### TASK OBJECTIVE:
Could you write out every record below exactly, leaving out any pictures?

### DATASET ENTRIES:
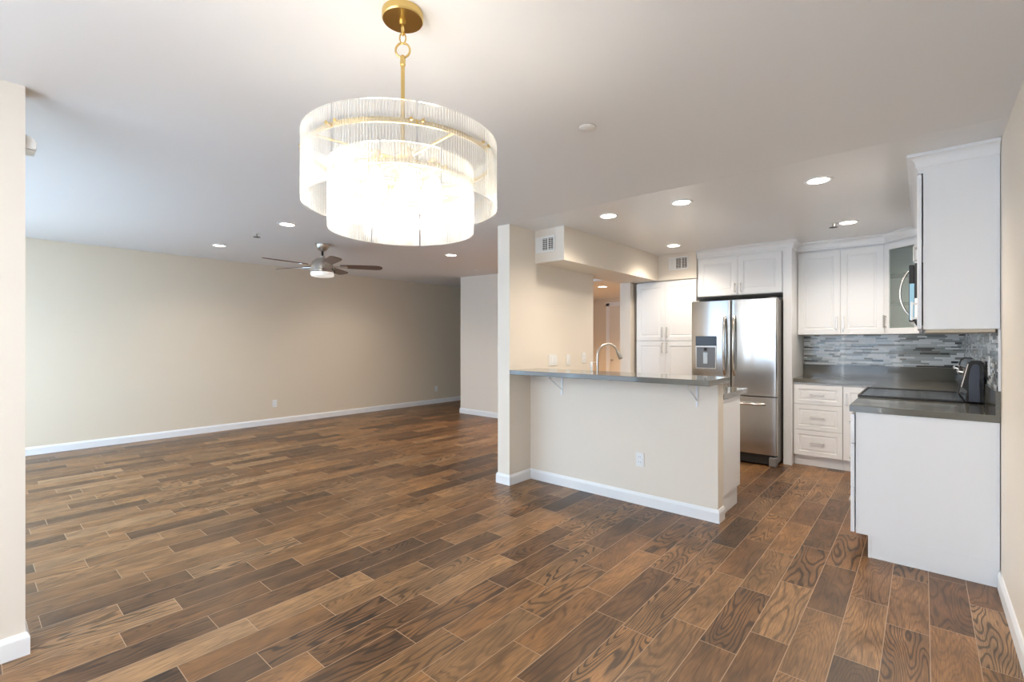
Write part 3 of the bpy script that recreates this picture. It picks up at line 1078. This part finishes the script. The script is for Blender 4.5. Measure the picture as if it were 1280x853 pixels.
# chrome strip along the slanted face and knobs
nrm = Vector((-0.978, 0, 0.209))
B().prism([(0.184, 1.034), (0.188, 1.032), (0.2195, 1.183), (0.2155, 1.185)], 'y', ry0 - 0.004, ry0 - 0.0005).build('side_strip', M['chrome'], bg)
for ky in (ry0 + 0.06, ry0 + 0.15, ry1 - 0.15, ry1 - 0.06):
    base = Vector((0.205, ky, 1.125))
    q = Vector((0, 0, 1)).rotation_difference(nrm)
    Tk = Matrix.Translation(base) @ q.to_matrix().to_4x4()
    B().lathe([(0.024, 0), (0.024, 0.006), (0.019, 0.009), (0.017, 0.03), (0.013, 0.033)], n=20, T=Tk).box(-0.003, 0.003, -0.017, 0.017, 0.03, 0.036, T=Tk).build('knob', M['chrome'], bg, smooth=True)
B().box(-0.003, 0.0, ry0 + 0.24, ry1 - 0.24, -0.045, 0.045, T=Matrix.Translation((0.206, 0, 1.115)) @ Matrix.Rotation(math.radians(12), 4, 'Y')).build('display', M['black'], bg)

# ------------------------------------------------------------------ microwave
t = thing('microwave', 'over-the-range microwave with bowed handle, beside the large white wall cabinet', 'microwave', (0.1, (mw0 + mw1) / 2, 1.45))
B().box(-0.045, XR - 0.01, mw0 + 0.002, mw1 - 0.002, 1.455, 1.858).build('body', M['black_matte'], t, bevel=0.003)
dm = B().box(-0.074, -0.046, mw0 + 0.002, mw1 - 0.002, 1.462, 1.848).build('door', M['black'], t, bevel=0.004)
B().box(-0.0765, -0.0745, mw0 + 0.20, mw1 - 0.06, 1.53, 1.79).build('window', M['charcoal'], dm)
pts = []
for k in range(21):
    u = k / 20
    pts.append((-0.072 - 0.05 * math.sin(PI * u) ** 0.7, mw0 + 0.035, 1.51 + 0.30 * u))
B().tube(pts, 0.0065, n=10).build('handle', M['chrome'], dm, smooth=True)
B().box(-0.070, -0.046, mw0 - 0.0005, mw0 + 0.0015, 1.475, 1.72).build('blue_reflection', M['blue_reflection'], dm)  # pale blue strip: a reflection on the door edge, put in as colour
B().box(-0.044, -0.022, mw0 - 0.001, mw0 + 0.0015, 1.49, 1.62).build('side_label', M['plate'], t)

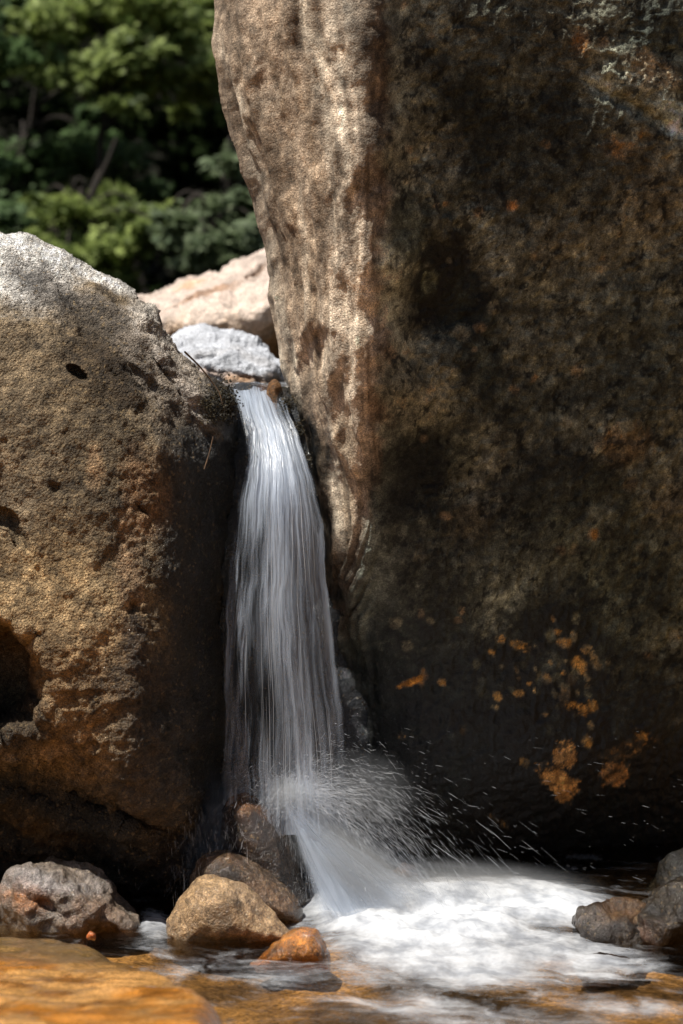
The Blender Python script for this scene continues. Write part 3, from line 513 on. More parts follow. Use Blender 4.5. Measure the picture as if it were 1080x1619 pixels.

### REPLY:
Write part 3 of the bpy script that recreates this picture. It picks up at line 1078. This part finishes the script. The script is for Blender 4.5. Measure the picture as if it were 1280x853 pixels.
# chrome strip along the slanted face and knobs
nrm = Vector((-0.978, 0, 0.209))
B().prism([(0.184, 1.034), (0.188, 1.032), (0.2195, 1.183), (0.2155, 1.185)], 'y', ry0 - 0.004, ry0 - 0.0005).build('side_strip', M['chrome'], bg)
for ky in (ry0 + 0.06, ry0 + 0.15, ry1 - 0.15, ry1 - 0.06):
    base = Vector((0.205, ky, 1.125))
    q = Vector((0, 0, 1)).rotation_difference(nrm)
    Tk = Matrix.Translation(base) @ q.to_matrix().to_4x4()
    B().lathe([(0.024, 0), (0.024, 0.006), (0.019, 0.009), (0.017, 0.03), (0.013, 0.033)], n=20, T=Tk).box(-0.003, 0.003, -0.017, 0.017, 0.03, 0.036, T=Tk).build('knob', M['chrome'], bg, smooth=True)
B().box(-0.003, 0.0, ry0 + 0.24, ry1 - 0.24, -0.045, 0.045, T=Matrix.Translation((0.206, 0, 1.115)) @ Matrix.Rotation(math.radians(12), 4, 'Y')).build('display', M['black'], bg)

# ------------------------------------------------------------------ microwave
t = thing('microwave', 'over-the-range microwave with bowed handle, beside the large white wall cabinet', 'microwave', (0.1, (mw0 + mw1) / 2, 1.45))
B().box(-0.045, XR - 0.01, mw0 + 0.002, mw1 - 0.002, 1.455, 1.858).build('body', M['black_matte'], t, bevel=0.003)
dm = B().box(-0.074, -0.046, mw0 + 0.002, mw1 - 0.002, 1.462, 1.848).build('door', M['black'], t, bevel=0.004)
B().box(-0.0765, -0.0745, mw0 + 0.20, mw1 - 0.06, 1.53, 1.79).build('window', M['charcoal'], dm)
pts = []
for k in range(21):
    u = k / 20
    pts.append((-0.072 - 0.05 * math.sin(PI * u) ** 0.7, mw0 + 0.035, 1.51 + 0.30 * u))
B().tube(pts, 0.0065, n=10).build('handle', M['chrome'], dm, smooth=True)
B().box(-0.070, -0.046, mw0 - 0.0005, mw0 + 0.0015, 1.475, 1.72).build('blue_reflection', M['blue_reflection'], dm)  # pale blue strip: a reflection on the door edge, put in as colour
B().box(-0.044, -0.022, mw0 - 0.001, mw0 + 0.0015, 1.49, 1.62).build('side_label', M['plate'], t)

The Blender Python script for this scene continues. Write part 3, from line 513 on. More parts follow. Use Blender 4.5. Measure the picture as if it were 1080x1619 pixels.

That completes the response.